Problem requirements
The data below must be copied in full and without any change.

Provided material
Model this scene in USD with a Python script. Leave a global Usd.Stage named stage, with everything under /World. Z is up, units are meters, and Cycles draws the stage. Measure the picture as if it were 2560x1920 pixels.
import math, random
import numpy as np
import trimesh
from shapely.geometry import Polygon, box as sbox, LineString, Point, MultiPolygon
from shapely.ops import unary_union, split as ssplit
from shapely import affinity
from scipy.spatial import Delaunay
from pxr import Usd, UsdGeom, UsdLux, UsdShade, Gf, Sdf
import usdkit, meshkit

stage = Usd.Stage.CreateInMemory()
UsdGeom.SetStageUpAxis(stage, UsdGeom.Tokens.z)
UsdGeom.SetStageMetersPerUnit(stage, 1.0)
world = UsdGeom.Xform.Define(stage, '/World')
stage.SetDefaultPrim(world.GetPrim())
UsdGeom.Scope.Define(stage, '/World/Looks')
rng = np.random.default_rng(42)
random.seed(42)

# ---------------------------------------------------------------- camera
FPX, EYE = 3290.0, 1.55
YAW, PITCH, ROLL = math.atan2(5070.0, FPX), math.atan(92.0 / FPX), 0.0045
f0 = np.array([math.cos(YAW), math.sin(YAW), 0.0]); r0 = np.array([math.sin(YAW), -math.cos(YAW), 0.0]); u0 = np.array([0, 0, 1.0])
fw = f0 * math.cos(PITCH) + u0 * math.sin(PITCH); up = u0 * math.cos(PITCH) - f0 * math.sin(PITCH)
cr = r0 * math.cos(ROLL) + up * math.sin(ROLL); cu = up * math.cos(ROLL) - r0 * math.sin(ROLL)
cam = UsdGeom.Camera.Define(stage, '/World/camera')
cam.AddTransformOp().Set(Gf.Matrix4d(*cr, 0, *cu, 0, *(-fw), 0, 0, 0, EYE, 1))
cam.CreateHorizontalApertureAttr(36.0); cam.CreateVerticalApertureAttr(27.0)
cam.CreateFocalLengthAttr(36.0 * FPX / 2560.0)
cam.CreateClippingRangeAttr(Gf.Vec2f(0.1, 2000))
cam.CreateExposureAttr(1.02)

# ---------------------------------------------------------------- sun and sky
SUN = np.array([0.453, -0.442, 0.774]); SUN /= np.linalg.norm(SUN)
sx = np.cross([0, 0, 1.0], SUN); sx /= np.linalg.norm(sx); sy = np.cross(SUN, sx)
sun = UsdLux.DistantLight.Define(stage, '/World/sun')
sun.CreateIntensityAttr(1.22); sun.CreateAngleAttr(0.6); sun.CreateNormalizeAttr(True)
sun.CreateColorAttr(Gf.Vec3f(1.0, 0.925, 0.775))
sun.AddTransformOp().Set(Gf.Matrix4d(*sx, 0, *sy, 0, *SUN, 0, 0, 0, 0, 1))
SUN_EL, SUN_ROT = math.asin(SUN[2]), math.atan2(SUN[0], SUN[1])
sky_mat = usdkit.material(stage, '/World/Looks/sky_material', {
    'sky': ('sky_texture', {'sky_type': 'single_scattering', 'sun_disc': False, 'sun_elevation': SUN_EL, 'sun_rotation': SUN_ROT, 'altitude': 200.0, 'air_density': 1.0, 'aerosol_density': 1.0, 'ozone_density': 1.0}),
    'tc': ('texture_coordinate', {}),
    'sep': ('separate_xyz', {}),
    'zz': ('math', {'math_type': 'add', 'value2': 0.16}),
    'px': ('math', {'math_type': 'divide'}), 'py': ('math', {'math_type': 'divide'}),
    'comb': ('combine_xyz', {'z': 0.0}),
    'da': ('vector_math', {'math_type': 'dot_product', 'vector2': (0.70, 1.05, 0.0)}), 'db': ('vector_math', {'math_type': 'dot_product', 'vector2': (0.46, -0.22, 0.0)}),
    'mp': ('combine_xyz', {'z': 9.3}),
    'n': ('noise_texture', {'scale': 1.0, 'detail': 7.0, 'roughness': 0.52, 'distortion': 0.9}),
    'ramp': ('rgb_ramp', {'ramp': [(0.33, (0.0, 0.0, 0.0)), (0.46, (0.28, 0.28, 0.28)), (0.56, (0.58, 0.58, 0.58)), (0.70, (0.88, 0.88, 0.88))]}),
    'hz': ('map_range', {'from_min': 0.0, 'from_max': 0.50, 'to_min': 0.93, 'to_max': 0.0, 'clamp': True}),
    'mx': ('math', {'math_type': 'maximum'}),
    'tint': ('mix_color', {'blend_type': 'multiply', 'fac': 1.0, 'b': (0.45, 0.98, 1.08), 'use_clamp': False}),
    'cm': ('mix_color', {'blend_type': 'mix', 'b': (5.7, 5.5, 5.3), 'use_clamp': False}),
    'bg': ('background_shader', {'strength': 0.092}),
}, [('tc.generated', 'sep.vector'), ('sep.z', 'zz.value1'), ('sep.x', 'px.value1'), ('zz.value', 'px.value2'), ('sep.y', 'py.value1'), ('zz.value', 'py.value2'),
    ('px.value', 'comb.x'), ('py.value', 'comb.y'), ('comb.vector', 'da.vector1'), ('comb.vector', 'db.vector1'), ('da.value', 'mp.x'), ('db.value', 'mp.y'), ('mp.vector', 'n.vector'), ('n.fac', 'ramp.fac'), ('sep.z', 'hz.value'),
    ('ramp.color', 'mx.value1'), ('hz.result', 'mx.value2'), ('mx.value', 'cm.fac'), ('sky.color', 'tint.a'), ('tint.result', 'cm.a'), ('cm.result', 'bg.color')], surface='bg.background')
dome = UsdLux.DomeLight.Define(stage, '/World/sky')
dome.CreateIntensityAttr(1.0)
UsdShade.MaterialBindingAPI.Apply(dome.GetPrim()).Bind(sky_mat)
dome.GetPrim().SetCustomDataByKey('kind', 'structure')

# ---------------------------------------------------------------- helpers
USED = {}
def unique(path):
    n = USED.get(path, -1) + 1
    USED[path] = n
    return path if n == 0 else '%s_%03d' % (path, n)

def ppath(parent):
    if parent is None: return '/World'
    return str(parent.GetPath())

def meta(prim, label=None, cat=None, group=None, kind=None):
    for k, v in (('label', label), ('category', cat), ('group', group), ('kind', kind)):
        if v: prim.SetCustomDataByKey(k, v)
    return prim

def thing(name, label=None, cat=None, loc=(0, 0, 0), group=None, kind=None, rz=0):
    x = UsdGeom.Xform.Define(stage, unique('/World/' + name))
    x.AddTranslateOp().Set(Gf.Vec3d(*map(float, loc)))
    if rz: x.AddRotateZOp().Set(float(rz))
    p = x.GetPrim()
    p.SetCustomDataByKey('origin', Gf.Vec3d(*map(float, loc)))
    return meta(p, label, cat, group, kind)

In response
Model this scene in USD with a Python script. Leave a global Usd.Stage named stage, with everything under /World. Z is up, units are meters, and Cycles draws the stage. Measure the picture as if it were 2560x1920 pixels.
import math, random
import numpy as np
import trimesh
from shapely.geometry import Polygon, box as sbox, LineString, Point, MultiPolygon
from shapely.ops import unary_union, split as ssplit
from shapely import affinity
from scipy.spatial import Delaunay
from pxr import Usd, UsdGeom, UsdLux, UsdShade, Gf, Sdf
import usdkit, meshkit

stage = Usd.Stage.CreateInMemory()
UsdGeom.SetStageUpAxis(stage, UsdGeom.Tokens.z)
UsdGeom.SetStageMetersPerUnit(stage, 1.0)
world = UsdGeom.Xform.Define(stage, '/World')
stage.SetDefaultPrim(world.GetPrim())
UsdGeom.Scope.Define(stage, '/World/Looks')
rng = np.random.default_rng(42)
random.seed(42)

# ---------------------------------------------------------------- camera
FPX, EYE = 3290.0, 1.55
YAW, PITCH, ROLL = math.atan2(5070.0, FPX), math.atan(92.0 / FPX), 0.0045
f0 = np.array([math.cos(YAW), math.sin(YAW), 0.0]); r0 = np.array([math.sin(YAW), -math.cos(YAW), 0.0]); u0 = np.array([0, 0, 1.0])
fw = f0 * math.cos(PITCH) + u0 * math.sin(PITCH); up = u0 * math.cos(PITCH) - f0 * math.sin(PITCH)
cr = r0 * math.cos(ROLL) + up * math.sin(ROLL); cu = up * math.cos(ROLL) - r0 * math.sin(ROLL)
cam = UsdGeom.Camera.Define(stage, '/World/camera')
cam.AddTransformOp().Set(Gf.Matrix4d(*cr, 0, *cu, 0, *(-fw), 0, 0, 0, EYE, 1))
cam.CreateHorizontalApertureAttr(36.0); cam.CreateVerticalApertureAttr(27.0)
cam.CreateFocalLengthAttr(36.0 * FPX / 2560.0)
cam.CreateClippingRangeAttr(Gf.Vec2f(0.1, 2000))
cam.CreateExposureAttr(1.02)

# ---------------------------------------------------------------- sun and sky
SUN = np.array([0.453, -0.442, 0.774]); SUN /= np.linalg.norm(SUN)
sx = np.cross([0, 0, 1.0], SUN); sx /= np.linalg.norm(sx); sy = np.cross(SUN, sx)
sun = UsdLux.DistantLight.Define(stage, '/World/sun')
sun.CreateIntensityAttr(1.22); sun.CreateAngleAttr(0.6); sun.CreateNormalizeAttr(True)
sun.CreateColorAttr(Gf.Vec3f(1.0, 0.925, 0.775))
sun.AddTransformOp().Set(Gf.Matrix4d(*sx, 0, *sy, 0, *SUN, 0, 0, 0, 0, 1))
SUN_EL, SUN_ROT = math.asin(SUN[2]), math.atan2(SUN[0], SUN[1])
sky_mat = usdkit.material(stage, '/World/Looks/sky_material', {
    'sky': ('sky_texture', {'sky_type': 'single_scattering', 'sun_disc': False, 'sun_elevation': SUN_EL, 'sun_rotation': SUN_ROT, 'altitude': 200.0, 'air_density': 1.0, 'aerosol_density': 1.0, 'ozone_density': 1.0}),
    'tc': ('texture_coordinate', {}),
    'sep': ('separate_xyz', {}),
    'zz': ('math', {'math_type': 'add', 'value2': 0.16}),
    'px': ('math', {'math_type': 'divide'}), 'py': ('math', {'math_type': 'divide'}),
    'comb': ('combine_xyz', {'z': 0.0}),
    'da': ('vector_math', {'math_type': 'dot_product', 'vector2': (0.70, 1.05, 0.0)}), 'db': ('vector_math', {'math_type': 'dot_product', 'vector2': (0.46, -0.22, 0.0)}),
    'mp': ('combine_xyz', {'z': 9.3}),
    'n': ('noise_texture', {'scale': 1.0, 'detail': 7.0, 'roughness': 0.52, 'distortion': 0.9}),
    'ramp': ('rgb_ramp', {'ramp': [(0.33, (0.0, 0.0, 0.0)), (0.46, (0.28, 0.28, 0.28)), (0.56, (0.58, 0.58, 0.58)), (0.70, (0.88, 0.88, 0.88))]}),
    'hz': ('map_range', {'from_min': 0.0, 'from_max': 0.50, 'to_min': 0.93, 'to_max': 0.0, 'clamp': True}),
    'mx': ('math', {'math_type': 'maximum'}),
    'tint': ('mix_color', {'blend_type': 'multiply', 'fac': 1.0, 'b': (0.45, 0.98, 1.08), 'use_clamp': False}),
    'cm': ('mix_color', {'blend_type': 'mix', 'b': (5.7, 5.5, 5.3), 'use_clamp': False}),
    'bg': ('background_shader', {'strength': 0.092}),
}, [('tc.generated', 'sep.vector'), ('sep.z', 'zz.value1'), ('sep.x', 'px.value1'), ('zz.value', 'px.value2'), ('sep.y', 'py.value1'), ('zz.value', 'py.value2'),
    ('px.value', 'comb.x'), ('py.value', 'comb.y'), ('comb.vector', 'da.vector1'), ('comb.vector', 'db.vector1'), ('da.value', 'mp.x'), ('db.value', 'mp.y'), ('mp.vector', 'n.vector'), ('n.fac', 'ramp.fac'), ('sep.z', 'hz.value'),
    ('ramp.color', 'mx.value1'), ('hz.result', 'mx.value2'), ('mx.value', 'cm.fac'), ('sky.color', 'tint.a'), ('tint.result', 'cm.a'), ('cm.result', 'bg.color')], surface='bg.background')
dome = UsdLux.DomeLight.Define(stage, '/World/sky')
dome.CreateIntensityAttr(1.0)
UsdShade.MaterialBindingAPI.Apply(dome.GetPrim()).Bind(sky_mat)
dome.GetPrim().SetCustomDataByKey('kind', 'structure')

# ---------------------------------------------------------------- helpers
USED = {}
def unique(path):
    n = USED.get(path, -1) + 1
    USED[path] = n
    return path if n == 0 else '%s_%03d' % (path, n)

def ppath(parent):
    if parent is None: return '/World'
    return str(parent.GetPath())

def meta(prim, label=None, cat=None, group=None, kind=None):
    for k, v in (('label', label), ('category', cat), ('group', group), ('kind', kind)):
        if v: prim.SetCustomDataByKey(k, v)
    return prim

def thing(name, label=None, cat=None, loc=(0, 0, 0), group=None, kind=None, rz=0):
    x = UsdGeom.Xform.Define(stage, unique('/World/' + name))
    x.AddTranslateOp().Set(Gf.Vec3d(*map(float, loc)))
    if rz: x.AddRotateZOp().Set(float(rz))
    p = x.GetPrim()
    p.SetCustomDataByKey('origin', Gf.Vec3d(*map(float, loc)))
    return meta(p, label, cat, group, kind)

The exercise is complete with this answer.